Tuesday, December 2, 2014

South, Southeast Asia Mobile Profits Challenged in 2015

South and Southeast Asia might be among the world's fastest-growing mobile markets, but profit and free cash flow pressures will be significant in 2015.

Fitch Ratings expects most South Asia and Southeast Asia telecommunications operators will face a generally challenging environment in 2015, although its sector outlooks will remain broadly stable.

Minimal or negative free cash flow will result from high capital investment in mobile networks (3G and 4G),  while profit margins will decline because of  competition, Fitch Ratings said.

“Revenue growth will be limited to low-to-mid single digit percentages as fast-growing data services offset declines in traditional voice and SMS revenues,” Fitch Ratings said.

Philippine, Sri-Lankan and Thai telcos might invest 25 percent to 30 percent of their revenue either to expand networks or acquire new spectrum.

Singaporean telco free cash flow also will be low despite reduced capex at 10 percent  to 11 percent of revenue, down from the 2014 level of 13 percent of revenue. Also, Singapore firms  will continue to distribute 80 percent to 100 percent of their net income in dividends.

India, Indonesia, Sri-Lanka, and Philippines mobile operator 2015 revenue was likely to grow by mid-single-digits due to growing data usage arising from the greater availability of cheaper smartphones and more-affordable data tariffs, Fitch Ratings said.

Singapore mobile service provider revenue will grow by low single digits because of continuing cannibalization of voice, text messaging and international revenues. Higher data revenues will offset most of the losses.
Malaysian and Thai service provider revenue is likely to grow by low single digits due to intense competition,” Fitch Ratings said.

Fitch also said Philippines, Malaysian and Indonesian telcos' 2015 profit margins would decline due to competition, higher marketing expenses and data-to-voice/text substitution.

Philippine telcos, it said, were most exposed to margin declines as their most profitable text messaging revenue is replaced by data services.

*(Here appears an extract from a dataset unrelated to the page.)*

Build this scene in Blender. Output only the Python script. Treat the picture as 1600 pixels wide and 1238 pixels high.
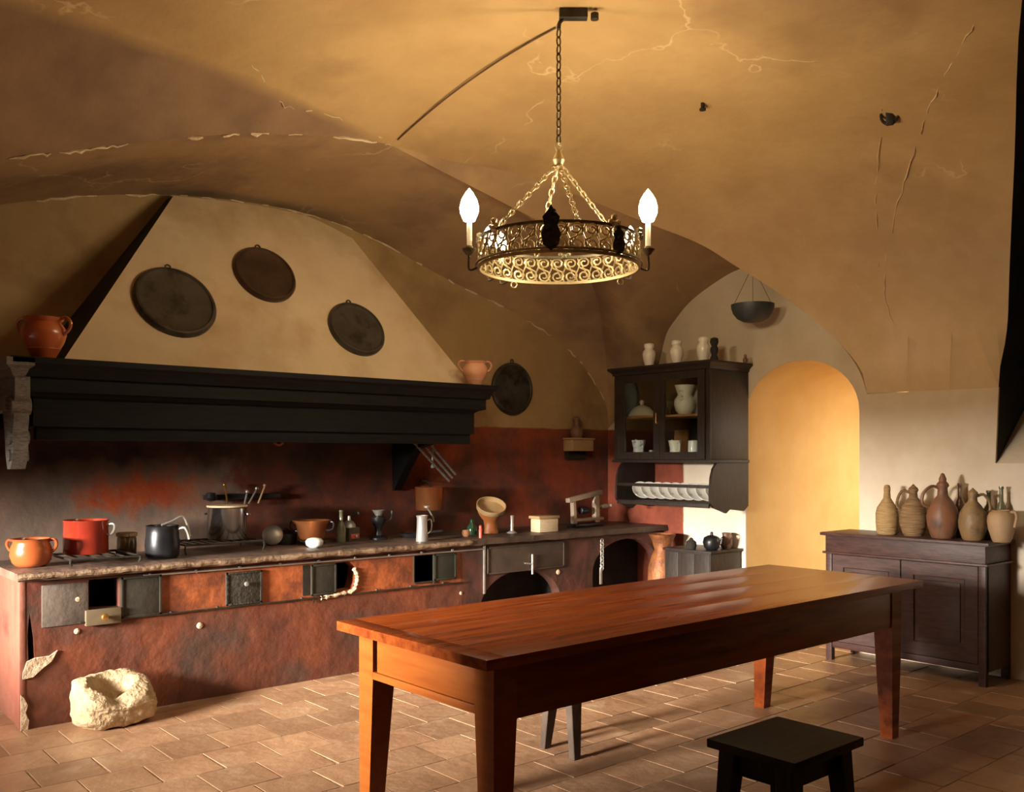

Text messaging revenue contribution for Philippines operators is as much as 30 percent of total revenue.

Indian mobile service provider profit margins are likely to remain stable, as voice prices gradually rise.

Privately-owned Thai service provider profitability could improve by three percentage points in 2015.

Weaker telcos in India, Indonesia and Sri-Lanka may consolidate or exit the industry.